Notes from DaVic Gallery: This is one of Jutai’s last works before he passed in 2015. Would you have even considered this drawing to be categorized as Inuit Art had you not seen in this gallery or presented by Dorset Fine Arts? Perhaps the need to verify is what brought you to the details page for this drawing. Jutai Toonoo certainly will challenge your secured sense of what you understood Inuit Art is all about. Jutai’s drawings cast a spell on us, the magic that attracts us and keeps us staring at his works, is the intensity of life that breathes from all of his works. The viewer can feel the energy Jutai put into each of his works and now that energy attracts us, calls us to try to understand what he is expressing. That is the keyword in Jutai’s works, expression.
Such an amazing, intriguing, refreshing surprise to the Inuit Art collector and connoisseurs alike! Are you scratching your head?

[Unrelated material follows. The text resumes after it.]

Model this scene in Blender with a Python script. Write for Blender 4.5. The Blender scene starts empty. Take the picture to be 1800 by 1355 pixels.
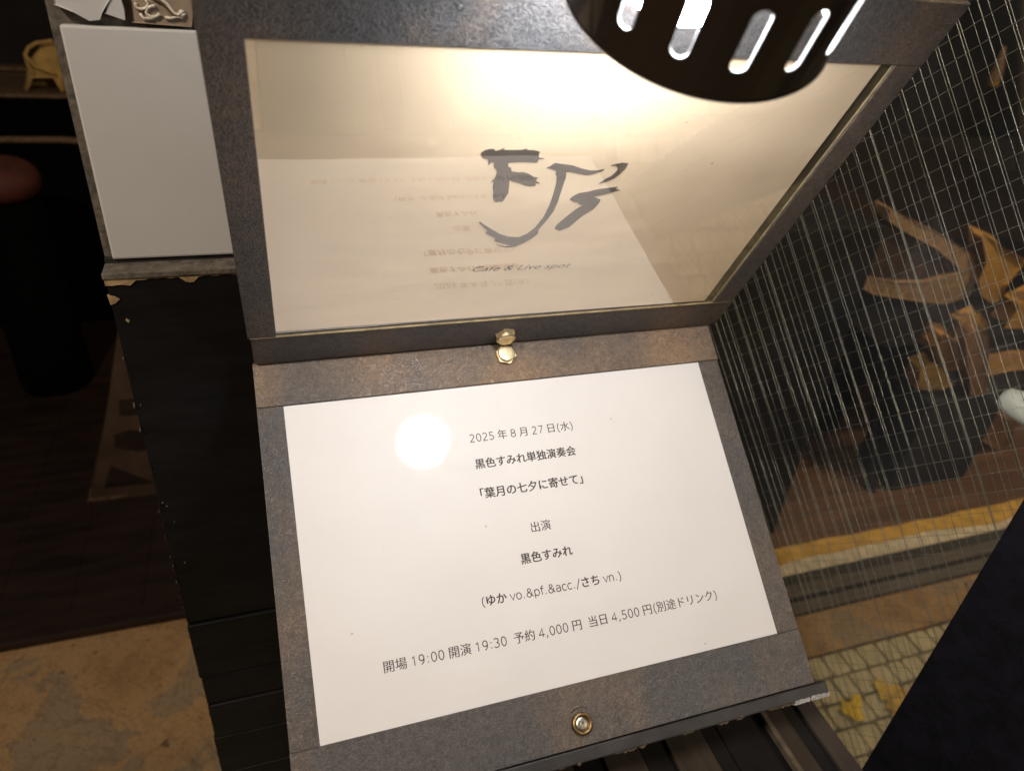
import bpy, bmesh, math, random
from mathutils import Vector, Matrix
from mathutils.geometry import tessellate_polygon
random.seed(7)
scene = bpy.context.scene
COL = scene.collection

# ------------------------------------------------------------------ camera
CAM = Vector((0.0, 0.0, 1.38))
AX_X = Vector((0.9474, -0.1022, 0.3032))     # world axes seen from the camera (right, down, forward)
AX_Y = Vector((-0.3100, -0.5282, 0.7905))
AX_Z = Vector((0.0794, -0.8430, -0.5321))
def cam2world(v): return Vector((AX_X.dot(v), AX_Y.dot(v), AX_Z.dot(v)))
right, down, fwd = cam2world(Vector((1,0,0))), cam2world(Vector((0,1,0))), cam2world(Vector((0,0,1)))
cd = bpy.data.cameras.new('camera'); cam = bpy.data.objects.new('camera', cd); COL.objects.link(cam)
m = Matrix.Identity(4)
for i in range(3):
    m[i][0] = right[i]; m[i][1] = -down[i]; m[i][2] = -fwd[i]; m[i][3] = CAM[i]
cam.matrix_world = m
cd.sensor_fit = 'HORIZONTAL'; cd.sensor_width = 36.0; cd.lens = 36.0*1270/1800
cd.clip_start = 0.02; cd.clip_end = 60
cd.dof.use_dof = True; cd.dof.focus_distance = 0.43; cd.dof.aperture_fstop = 9.5
scene.camera = cam

# ------------------------------------------------------------------ world and light
w = bpy.data.worlds.new('World'); scene.world = w; w.use_nodes = True
w.node_tree.nodes['Background'].inputs[0].default_value = (1.0, 0.83, 0.66, 1)
w.node_tree.nodes['Background'].inputs[1].default_value = 0.030
def area(name, loc, target, size, power, color):
    l = bpy.data.lights.new(name, 'AREA'); l.shape = 'DISK'; l.size = size; l.energy = power; l.color = color
    o = bpy.data.objects.new(name, l); COL.objects.link(o); o.location = loc
    o.rotation_euler = (Vector(target)-Vector(loc)).to_track_quat('-Z', 'Y').to_euler(); return o
area('entrance_downlight', (-0.95, -0.45, 2.65), (0.2, 0.6, 0), 0.16, 25.0, (1.0, 0.85, 0.69))
area('wire_glint_light', (1.60, -1.50, 2.20), (0.45, 0.5, 0.9), 0.22, 8.0, (1.0, 0.86, 0.70))  # added light, set where the door wires catch a highlight
area('log_fill_light', (2.35, 0.85, 2.2), (2.1, 1.7, 0.3), 0.30, 15.0, (1.0, 0.72, 0.44))  # added light in front of the wood to brighten its faces
BULB = 66.0
vs = scene.view_settings
scene.display_settings.display_device = 'sRGB'
vs.view_transform = 'Standard'; vs.look = 'None'; vs.exposure = 0.16; vs.gamma = 1; vs.use_curve_mapping = False
scene.render.engine = 'CYCLES'
cy = scene.cycles
cy.use_denoising = True
try: cy.denoiser = 'OPENIMAGEDENOISE'
except Exception: pass
cy.max_bounces = 10; cy.transparent_max_bounces = 16; cy.glossy_bounces = 5; cy.diffuse_bounces = 4
cy.sample_clamp_indirect = 6.0
cy.caustics_reflective = False; cy.caustics_refractive = False

# ------------------------------------------------------------------ measuring helpers (photograph pixel -> point on a real plane)
def ray(u, v): return cam2world(Vector(((u-900)/1270, (v-677.5)/1270, 1)))
def onY(u, v, y): d = ray(u, v); return CAM + d*((y-CAM.y)/d.y)
def onZ(u, v, z): d = ray(u, v); return CAM + d*((z-CAM.z)/d.z)
def onP(u, v, P0, N): d = ray(u, v); return CAM + d*((P0-CAM).dot(N)/d.dot(N))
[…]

Don’t. Simply admire this beautiful and amazing composition that truly overflows with life energy, despite the topic, and that takes higher value when you know how and why this is such a rare piece based on the cultural background of the author. How can you not just bathe in such moment expressed with such energy Jutai pours into each and every piece he created?
It is clear in this work the detail paid to every aspect of this apparently trivial moment of this happy and newly growing young family of three with their new baby in arms. Jutai did not grow up living the “old-ways”. Moments like this represent the Inuit culture and way of life today. The young father is not necessarily a skillful hunter risking his life day to day to bring home food and tools. He is not wearing sealskin boots or caribou hide parka. He’s not holding tools of hunting. Instead, he wears modern slippers, blue-jeans, a modern outdoor jacket and certainly a pair of cool looking shades. He is a hero to his family for having rescued the baby’s shoe. The young mother is not waiting in the camp ready with her ulu and tools to stretch skin of the hunt her husband brings. She’s not minding the qulliq to keep the igloo warm. Nor we see this young mother wearing the typical amauti carrying her child. She wears also nice slippers, leggings that are so popular these days, a cool black leather jacket with a patch. The most amazing and surprising piece is her modern baby sling and backpack in lieu of the typical amauti!!
Is Jutai an Inuit Artist rebel? I don’t think, or perceive such intention in his works, in none of them. There is no sarcasm or nostalgia for what once was and is no more. He captured this moment of the young couple with much warmth and tenderness and love and the drawing breathes such energy back to the viewer and into the room this drawing will eventually grace.